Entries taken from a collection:
--------------------------------------------------

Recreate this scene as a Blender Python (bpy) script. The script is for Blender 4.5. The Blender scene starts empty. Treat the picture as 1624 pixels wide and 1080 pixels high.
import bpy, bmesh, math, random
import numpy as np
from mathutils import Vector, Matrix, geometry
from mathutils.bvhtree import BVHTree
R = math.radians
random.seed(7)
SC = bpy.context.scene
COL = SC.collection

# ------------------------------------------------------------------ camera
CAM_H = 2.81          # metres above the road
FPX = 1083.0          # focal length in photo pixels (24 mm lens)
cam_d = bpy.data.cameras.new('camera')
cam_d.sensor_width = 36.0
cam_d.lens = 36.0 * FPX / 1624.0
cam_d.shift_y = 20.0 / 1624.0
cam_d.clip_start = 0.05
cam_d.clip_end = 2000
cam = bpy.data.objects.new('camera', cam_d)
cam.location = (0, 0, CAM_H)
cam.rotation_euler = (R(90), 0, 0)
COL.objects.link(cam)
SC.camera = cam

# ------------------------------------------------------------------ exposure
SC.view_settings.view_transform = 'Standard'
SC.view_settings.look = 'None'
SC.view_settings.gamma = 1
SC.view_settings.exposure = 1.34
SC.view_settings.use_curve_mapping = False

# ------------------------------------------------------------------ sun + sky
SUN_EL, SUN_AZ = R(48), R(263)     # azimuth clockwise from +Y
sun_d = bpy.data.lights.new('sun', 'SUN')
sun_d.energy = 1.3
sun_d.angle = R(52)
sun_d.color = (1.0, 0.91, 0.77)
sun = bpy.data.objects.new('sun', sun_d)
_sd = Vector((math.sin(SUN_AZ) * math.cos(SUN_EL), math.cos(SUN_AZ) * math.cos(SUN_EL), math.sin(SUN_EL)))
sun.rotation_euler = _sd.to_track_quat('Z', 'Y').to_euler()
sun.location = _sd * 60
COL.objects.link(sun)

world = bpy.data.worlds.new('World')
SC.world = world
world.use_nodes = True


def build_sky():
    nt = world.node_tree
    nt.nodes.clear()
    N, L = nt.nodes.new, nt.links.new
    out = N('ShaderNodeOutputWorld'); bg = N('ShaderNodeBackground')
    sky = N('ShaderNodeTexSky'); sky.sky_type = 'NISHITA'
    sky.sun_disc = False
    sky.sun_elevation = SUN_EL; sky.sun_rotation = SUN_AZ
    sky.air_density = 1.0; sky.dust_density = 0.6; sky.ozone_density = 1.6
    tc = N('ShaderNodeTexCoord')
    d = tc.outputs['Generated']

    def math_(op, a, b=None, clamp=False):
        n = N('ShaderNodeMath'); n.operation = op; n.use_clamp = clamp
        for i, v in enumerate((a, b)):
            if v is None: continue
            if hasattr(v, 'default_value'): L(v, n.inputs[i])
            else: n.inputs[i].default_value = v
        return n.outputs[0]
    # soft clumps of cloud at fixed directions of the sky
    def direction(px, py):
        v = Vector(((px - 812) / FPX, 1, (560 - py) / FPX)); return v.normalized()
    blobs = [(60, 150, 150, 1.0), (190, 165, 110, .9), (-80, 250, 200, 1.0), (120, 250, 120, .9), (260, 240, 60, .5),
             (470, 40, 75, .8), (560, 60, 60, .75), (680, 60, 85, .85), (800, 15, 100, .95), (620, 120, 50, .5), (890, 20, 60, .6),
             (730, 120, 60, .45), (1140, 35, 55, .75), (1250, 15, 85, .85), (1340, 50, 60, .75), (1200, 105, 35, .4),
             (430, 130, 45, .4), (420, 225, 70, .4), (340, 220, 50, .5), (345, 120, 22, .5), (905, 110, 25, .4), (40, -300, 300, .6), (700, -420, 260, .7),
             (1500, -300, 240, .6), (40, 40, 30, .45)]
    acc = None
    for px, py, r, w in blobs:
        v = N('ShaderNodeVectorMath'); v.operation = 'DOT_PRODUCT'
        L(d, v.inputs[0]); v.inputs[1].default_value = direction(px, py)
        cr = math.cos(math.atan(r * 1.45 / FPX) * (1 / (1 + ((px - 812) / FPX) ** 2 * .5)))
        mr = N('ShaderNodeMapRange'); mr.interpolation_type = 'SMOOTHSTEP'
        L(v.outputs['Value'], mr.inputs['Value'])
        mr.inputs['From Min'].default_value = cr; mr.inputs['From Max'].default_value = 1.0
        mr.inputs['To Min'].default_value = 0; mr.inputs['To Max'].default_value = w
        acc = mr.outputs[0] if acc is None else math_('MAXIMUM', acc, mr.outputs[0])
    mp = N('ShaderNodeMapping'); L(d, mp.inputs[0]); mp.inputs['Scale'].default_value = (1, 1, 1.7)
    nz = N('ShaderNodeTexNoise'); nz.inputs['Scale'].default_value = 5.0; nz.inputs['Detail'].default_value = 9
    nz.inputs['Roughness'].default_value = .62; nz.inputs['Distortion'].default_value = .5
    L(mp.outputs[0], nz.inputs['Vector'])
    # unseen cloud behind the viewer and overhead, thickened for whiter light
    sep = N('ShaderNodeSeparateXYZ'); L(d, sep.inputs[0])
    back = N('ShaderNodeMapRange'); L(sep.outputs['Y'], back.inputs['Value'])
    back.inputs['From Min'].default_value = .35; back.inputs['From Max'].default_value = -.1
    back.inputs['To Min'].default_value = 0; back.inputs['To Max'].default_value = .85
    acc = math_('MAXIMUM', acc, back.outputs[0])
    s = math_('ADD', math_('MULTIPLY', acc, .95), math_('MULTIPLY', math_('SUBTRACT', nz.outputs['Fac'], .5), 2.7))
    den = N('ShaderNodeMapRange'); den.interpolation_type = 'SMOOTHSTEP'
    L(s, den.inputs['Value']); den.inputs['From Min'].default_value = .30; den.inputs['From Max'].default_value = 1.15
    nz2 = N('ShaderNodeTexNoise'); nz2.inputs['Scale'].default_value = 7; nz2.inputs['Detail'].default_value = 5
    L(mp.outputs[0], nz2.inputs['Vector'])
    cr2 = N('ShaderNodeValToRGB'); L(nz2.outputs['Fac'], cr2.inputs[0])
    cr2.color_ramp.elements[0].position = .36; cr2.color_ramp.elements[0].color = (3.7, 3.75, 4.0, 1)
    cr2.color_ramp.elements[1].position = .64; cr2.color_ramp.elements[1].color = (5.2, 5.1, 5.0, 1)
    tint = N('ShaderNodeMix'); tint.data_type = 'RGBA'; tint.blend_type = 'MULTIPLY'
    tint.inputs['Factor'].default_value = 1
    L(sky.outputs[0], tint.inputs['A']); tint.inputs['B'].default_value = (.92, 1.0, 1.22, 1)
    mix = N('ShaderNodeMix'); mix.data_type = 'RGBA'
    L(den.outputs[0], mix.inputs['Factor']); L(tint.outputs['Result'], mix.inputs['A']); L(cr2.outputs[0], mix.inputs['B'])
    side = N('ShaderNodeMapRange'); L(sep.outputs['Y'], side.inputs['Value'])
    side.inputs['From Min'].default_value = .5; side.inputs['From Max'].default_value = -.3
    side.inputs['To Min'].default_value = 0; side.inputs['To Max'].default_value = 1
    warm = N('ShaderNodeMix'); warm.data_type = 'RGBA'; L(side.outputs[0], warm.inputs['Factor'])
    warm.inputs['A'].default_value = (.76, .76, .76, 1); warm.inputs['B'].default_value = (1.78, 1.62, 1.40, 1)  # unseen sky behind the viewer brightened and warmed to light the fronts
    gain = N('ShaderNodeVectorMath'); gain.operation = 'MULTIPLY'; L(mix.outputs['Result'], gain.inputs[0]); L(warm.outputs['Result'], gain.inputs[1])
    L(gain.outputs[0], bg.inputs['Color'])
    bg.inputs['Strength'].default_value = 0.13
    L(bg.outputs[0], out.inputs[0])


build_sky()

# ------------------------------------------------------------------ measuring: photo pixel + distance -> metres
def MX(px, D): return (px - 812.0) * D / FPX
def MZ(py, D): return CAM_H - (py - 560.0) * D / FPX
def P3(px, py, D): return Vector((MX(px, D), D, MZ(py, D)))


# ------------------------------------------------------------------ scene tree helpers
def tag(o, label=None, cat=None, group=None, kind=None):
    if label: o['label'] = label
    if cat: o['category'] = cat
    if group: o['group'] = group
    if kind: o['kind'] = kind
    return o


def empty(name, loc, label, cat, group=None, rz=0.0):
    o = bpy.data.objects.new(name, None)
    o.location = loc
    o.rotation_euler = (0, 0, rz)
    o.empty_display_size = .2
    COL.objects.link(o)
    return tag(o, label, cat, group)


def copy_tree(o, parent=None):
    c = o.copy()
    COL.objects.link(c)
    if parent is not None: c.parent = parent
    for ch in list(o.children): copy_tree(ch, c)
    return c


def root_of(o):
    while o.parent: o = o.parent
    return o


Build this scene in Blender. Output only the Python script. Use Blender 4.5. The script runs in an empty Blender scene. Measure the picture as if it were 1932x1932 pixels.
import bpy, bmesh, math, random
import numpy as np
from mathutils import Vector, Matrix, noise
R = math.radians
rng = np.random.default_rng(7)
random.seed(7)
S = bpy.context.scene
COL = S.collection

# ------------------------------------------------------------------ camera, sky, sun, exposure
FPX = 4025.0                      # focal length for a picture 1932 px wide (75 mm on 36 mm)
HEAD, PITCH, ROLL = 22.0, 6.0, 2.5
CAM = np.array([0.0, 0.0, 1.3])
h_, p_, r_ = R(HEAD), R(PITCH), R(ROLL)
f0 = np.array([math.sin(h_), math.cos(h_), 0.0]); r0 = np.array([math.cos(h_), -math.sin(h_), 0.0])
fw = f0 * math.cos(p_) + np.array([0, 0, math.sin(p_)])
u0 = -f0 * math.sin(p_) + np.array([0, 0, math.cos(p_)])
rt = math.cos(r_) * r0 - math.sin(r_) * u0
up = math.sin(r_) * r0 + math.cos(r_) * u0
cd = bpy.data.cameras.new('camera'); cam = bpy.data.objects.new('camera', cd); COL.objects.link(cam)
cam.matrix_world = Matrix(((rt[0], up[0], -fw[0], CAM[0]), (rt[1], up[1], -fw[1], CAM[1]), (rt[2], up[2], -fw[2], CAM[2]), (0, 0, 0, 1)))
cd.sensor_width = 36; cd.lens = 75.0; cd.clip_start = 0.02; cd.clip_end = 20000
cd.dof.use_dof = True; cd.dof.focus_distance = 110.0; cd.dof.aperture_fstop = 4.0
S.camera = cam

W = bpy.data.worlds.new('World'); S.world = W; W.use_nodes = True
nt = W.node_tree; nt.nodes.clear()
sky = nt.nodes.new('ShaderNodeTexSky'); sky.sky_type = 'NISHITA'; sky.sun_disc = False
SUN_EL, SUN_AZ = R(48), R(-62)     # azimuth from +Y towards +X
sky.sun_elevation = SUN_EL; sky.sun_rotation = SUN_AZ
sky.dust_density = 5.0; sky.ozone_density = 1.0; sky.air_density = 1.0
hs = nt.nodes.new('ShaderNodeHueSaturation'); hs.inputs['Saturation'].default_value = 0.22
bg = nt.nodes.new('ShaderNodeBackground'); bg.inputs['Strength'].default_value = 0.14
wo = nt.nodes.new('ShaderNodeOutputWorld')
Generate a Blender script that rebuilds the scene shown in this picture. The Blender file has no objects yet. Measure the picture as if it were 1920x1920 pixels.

--------------------------------------------------

Give back the opening line of the records above and every line after it, up to and including the one with "COL = SC.collection", unchanged.

Recreate this scene as a Blender Python (bpy) script. The script is for Blender 4.5. The Blender scene starts empty. Treat the picture as 1624 pixels wide and 1080 pixels high.
import bpy, bmesh, math, random
import numpy as np
from mathutils import Vector, Matrix, geometry
from mathutils.bvhtree import BVHTree
R = math.radians
random.seed(7)
SC = bpy.context.scene
COL = SC.collection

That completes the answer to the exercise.